## WORK INSTRUCTIONS
Return only the lines running from the line with "Model this scene" down to the line with "scene.camera = cam", both included, exactly as they appear.

## DATASET ENTRIES
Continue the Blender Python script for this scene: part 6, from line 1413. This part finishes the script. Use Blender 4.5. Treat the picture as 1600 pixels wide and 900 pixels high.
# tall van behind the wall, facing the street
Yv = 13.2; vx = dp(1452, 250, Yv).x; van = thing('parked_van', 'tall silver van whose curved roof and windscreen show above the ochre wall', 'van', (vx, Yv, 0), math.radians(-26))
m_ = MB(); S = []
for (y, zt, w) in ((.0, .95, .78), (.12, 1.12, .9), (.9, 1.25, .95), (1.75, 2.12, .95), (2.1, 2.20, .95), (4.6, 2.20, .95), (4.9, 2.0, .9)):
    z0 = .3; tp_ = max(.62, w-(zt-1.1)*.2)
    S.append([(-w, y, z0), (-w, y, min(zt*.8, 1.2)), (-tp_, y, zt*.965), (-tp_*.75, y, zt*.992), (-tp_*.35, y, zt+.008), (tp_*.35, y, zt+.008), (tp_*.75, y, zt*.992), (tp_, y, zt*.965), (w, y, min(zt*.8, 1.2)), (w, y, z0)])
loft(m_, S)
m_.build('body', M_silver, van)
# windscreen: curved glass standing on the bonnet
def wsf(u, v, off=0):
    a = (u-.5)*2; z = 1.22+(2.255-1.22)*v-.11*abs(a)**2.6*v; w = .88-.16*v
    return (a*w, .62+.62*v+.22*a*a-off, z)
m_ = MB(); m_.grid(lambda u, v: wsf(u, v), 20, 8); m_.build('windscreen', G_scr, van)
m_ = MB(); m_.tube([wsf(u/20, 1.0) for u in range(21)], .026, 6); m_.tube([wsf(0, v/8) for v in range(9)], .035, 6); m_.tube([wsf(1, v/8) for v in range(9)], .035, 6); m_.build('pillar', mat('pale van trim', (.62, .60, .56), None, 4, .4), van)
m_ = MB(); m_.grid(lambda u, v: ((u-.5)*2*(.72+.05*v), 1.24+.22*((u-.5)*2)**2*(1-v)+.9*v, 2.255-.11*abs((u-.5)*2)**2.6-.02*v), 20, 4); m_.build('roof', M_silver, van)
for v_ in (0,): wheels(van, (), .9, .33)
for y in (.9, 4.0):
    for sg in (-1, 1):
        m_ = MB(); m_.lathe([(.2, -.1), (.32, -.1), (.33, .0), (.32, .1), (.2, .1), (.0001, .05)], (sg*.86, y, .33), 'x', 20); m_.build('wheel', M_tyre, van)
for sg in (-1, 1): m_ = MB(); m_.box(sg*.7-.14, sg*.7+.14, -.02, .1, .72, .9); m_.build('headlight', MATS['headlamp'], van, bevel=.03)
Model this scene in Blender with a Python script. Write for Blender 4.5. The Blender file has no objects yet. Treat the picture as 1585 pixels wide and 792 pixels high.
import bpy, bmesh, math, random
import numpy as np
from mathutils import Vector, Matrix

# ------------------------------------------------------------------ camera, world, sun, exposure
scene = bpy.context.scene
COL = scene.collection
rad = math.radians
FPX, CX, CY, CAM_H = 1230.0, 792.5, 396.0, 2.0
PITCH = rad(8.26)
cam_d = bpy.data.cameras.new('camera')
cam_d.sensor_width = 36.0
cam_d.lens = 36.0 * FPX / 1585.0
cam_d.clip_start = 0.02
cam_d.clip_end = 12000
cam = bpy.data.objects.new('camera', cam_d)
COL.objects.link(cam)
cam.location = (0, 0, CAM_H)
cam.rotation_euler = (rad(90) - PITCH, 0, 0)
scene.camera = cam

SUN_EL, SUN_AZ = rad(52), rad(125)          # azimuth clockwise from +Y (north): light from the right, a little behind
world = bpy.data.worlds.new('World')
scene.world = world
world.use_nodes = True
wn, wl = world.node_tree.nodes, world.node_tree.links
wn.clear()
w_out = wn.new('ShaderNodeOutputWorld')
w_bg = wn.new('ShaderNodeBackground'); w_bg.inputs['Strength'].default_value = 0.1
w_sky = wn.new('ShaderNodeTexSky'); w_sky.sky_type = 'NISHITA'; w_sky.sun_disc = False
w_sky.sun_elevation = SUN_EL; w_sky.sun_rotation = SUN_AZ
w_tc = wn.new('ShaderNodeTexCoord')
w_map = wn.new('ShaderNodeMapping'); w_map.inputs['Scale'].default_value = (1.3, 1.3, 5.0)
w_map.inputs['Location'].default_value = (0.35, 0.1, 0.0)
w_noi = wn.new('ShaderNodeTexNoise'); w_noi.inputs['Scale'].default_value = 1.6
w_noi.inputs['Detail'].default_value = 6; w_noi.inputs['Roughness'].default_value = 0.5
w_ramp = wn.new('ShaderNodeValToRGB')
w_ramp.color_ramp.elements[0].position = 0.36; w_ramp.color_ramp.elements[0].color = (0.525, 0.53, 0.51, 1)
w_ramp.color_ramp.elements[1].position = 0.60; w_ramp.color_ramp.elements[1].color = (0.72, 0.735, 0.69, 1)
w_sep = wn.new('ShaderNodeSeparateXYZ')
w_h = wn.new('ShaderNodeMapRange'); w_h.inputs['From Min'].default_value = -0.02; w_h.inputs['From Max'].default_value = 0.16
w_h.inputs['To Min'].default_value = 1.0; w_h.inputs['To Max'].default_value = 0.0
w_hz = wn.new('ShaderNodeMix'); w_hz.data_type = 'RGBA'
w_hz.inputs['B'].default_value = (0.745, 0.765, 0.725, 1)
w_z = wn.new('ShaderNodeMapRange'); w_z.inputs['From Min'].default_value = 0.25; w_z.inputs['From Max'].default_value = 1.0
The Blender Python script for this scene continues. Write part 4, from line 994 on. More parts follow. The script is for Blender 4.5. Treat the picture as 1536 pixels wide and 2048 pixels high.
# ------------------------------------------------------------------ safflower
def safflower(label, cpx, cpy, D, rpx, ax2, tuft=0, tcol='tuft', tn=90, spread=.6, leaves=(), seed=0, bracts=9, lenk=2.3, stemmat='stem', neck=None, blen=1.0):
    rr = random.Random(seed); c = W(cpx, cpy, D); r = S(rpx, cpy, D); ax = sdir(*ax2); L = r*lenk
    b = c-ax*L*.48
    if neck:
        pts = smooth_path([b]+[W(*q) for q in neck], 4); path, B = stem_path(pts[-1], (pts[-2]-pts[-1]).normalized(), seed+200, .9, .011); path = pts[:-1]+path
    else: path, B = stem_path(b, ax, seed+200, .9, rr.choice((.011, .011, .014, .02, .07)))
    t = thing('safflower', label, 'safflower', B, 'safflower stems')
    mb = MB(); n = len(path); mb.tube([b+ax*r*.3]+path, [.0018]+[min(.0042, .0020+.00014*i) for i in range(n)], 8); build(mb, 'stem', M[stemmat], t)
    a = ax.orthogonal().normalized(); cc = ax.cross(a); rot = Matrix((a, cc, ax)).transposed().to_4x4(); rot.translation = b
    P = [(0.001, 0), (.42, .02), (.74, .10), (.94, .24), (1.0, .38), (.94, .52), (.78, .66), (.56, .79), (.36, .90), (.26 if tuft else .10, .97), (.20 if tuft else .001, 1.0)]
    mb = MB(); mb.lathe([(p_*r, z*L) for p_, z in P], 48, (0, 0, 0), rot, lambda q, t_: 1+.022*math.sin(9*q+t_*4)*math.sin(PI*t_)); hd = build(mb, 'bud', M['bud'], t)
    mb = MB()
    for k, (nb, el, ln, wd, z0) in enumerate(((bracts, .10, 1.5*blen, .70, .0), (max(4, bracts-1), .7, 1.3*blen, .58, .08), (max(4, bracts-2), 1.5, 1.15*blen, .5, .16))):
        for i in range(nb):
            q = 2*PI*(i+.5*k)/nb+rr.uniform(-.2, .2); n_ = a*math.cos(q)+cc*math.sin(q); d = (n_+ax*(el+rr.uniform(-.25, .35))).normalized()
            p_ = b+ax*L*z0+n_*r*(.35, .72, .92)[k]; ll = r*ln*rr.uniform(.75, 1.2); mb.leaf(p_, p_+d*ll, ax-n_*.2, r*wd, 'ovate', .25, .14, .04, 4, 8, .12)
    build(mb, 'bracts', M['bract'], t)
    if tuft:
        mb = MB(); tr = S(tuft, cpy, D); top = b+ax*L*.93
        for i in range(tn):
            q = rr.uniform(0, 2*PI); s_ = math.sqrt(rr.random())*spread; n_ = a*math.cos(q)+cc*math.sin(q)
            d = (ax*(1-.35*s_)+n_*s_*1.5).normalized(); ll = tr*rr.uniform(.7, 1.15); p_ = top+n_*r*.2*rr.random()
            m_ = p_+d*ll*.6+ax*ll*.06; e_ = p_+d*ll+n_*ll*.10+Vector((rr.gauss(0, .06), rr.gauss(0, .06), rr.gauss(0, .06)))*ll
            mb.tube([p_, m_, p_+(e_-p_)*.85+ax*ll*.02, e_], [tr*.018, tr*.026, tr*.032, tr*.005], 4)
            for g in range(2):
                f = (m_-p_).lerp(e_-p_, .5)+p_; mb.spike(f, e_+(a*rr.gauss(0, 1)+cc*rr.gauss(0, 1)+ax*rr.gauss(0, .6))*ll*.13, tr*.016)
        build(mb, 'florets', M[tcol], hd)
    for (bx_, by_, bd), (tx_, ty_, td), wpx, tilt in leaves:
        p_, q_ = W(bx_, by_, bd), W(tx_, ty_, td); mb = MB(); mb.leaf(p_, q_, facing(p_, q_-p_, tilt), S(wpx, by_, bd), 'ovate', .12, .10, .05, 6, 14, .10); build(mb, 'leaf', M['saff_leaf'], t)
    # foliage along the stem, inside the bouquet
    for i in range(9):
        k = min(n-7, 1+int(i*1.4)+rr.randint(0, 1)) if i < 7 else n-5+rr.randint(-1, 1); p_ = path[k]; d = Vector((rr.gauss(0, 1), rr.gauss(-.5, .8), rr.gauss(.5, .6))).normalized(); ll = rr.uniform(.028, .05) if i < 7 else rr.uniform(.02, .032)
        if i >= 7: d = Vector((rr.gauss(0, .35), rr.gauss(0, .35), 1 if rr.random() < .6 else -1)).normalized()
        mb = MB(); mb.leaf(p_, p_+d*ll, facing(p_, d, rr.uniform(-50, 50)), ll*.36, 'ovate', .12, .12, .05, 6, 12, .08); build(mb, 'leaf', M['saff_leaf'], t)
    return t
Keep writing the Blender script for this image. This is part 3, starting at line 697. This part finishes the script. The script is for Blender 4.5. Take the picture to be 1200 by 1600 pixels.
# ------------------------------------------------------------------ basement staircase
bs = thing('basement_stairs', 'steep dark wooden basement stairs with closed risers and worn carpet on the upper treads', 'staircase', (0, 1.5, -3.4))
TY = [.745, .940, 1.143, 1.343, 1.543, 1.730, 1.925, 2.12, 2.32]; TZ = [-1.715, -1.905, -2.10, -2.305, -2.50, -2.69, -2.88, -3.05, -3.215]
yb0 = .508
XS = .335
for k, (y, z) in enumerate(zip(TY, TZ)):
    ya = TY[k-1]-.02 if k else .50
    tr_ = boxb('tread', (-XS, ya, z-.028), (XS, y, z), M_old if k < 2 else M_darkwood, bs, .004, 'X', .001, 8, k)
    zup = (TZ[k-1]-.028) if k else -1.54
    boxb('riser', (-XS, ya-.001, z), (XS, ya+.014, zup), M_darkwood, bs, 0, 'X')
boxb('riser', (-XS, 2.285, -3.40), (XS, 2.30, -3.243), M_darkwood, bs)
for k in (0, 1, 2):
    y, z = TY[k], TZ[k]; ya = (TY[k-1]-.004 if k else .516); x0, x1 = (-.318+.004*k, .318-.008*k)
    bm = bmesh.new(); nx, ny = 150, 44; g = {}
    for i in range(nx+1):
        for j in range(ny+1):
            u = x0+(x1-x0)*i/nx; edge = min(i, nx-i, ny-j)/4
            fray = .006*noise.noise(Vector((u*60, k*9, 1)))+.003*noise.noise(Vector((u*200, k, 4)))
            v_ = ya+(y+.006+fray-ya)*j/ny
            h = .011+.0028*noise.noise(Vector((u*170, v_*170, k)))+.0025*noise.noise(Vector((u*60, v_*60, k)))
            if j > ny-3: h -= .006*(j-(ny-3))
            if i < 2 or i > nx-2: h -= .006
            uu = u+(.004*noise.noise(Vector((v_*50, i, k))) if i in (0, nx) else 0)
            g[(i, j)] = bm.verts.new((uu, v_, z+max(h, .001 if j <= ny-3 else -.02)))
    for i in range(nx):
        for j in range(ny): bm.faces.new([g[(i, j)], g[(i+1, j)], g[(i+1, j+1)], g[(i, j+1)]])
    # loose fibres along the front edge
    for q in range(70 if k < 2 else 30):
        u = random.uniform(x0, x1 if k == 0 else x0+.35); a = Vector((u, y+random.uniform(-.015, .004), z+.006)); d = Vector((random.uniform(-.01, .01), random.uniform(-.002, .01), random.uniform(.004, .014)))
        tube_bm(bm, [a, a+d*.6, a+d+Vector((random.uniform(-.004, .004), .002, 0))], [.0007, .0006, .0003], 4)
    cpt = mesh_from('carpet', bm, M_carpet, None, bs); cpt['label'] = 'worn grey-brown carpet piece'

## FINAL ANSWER
Model this scene in Blender with a Python script. Write for Blender 4.5. The Blender file has no objects yet. Treat the picture as 1585 pixels wide and 792 pixels high.
import bpy, bmesh, math, random
import numpy as np
from mathutils import Vector, Matrix

# ------------------------------------------------------------------ camera, world, sun, exposure
scene = bpy.context.scene
COL = scene.collection
rad = math.radians
FPX, CX, CY, CAM_H = 1230.0, 792.5, 396.0, 2.0
PITCH = rad(8.26)
cam_d = bpy.data.cameras.new('camera')
cam_d.sensor_width = 36.0
cam_d.lens = 36.0 * FPX / 1585.0
cam_d.clip_start = 0.02
cam_d.clip_end = 12000
cam = bpy.data.objects.new('camera', cam_d)
COL.objects.link(cam)
cam.location = (0, 0, CAM_H)
cam.rotation_euler = (rad(90) - PITCH, 0, 0)
scene.camera = cam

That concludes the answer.